AS THE CLOCK strikes 1 pm, the drag queen mounts a table, flashing us glimpses of arse as they gyrate to Macy Gray’s ‘Sexual revolution’ in thigh-high lime-green stilettos and a blue bodycon dress. At their feet are six white-haired pensioners, who gaze up at the non-binary queen’s hot-pink beard and neon makeup with expressions of quasi-religious rapture. At the song’s climax, the queen strips down to a pink G-string and whips out a bottle of sunscreen. The table’s occupants are invited to rub cream onto the queen’s hairy stomach and legs – a camp restaging of strip-club cheesecake that prompts the room to erupt in whoops and cheers.

After the song fades out, the action moves to the dance floor, where twinks in silver hotpants show off their twerking, jostling for space in a sea of bejewelled bodies.

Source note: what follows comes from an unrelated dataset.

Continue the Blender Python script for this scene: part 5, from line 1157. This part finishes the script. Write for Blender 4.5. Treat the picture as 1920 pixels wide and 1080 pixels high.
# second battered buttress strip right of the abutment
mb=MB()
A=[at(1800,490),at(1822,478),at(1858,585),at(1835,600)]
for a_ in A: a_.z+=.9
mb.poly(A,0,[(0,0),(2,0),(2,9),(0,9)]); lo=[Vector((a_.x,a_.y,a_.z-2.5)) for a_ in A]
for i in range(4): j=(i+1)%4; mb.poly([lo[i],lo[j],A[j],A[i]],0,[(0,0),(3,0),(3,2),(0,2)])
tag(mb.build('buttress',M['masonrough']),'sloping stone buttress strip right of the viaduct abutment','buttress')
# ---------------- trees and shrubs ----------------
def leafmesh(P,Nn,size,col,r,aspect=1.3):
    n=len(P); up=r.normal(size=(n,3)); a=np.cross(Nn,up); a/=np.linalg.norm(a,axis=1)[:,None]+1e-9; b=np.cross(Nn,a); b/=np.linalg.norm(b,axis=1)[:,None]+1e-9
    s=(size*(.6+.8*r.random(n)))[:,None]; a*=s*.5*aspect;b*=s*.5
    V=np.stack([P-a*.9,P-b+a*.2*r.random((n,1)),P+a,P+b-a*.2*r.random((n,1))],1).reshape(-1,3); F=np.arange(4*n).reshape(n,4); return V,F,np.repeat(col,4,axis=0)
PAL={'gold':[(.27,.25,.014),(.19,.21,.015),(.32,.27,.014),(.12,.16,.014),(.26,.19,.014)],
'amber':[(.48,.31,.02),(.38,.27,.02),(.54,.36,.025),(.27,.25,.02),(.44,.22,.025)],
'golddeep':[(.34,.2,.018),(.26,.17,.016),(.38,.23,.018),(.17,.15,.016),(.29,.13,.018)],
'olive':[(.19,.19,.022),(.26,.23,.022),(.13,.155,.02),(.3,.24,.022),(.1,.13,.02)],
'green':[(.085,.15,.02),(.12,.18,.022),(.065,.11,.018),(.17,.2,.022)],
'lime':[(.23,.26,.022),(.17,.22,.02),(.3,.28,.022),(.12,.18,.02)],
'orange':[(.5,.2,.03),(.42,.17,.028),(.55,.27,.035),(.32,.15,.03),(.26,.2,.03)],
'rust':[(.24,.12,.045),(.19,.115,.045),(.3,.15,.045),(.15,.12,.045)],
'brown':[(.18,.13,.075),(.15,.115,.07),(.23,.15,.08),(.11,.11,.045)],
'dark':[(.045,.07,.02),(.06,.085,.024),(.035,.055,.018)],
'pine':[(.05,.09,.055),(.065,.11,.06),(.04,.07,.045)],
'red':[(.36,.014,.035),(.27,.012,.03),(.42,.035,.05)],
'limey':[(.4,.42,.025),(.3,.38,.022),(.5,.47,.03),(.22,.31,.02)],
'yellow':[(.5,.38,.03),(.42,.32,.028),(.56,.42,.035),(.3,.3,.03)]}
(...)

Up on stage, a drag king DJ commands the decks, flirting with the crowd from beneath a lustrous moustache. When the set ends, it’s time for a conga line. The crowd re-forms into an undulating snake, a many-headed creature that thrice circles the room before heading outside into the afternoon. There, in the dusty carpark, the air fills with the opening notes of disco classic ‘I love the nightlife’, and the conga line reassembles itself as a tightly choreographed flash mob. Under a harsh 3 pm sun, the mob shakes its collective booty, the dancing figures casting long shadows onto the hard-packed earth.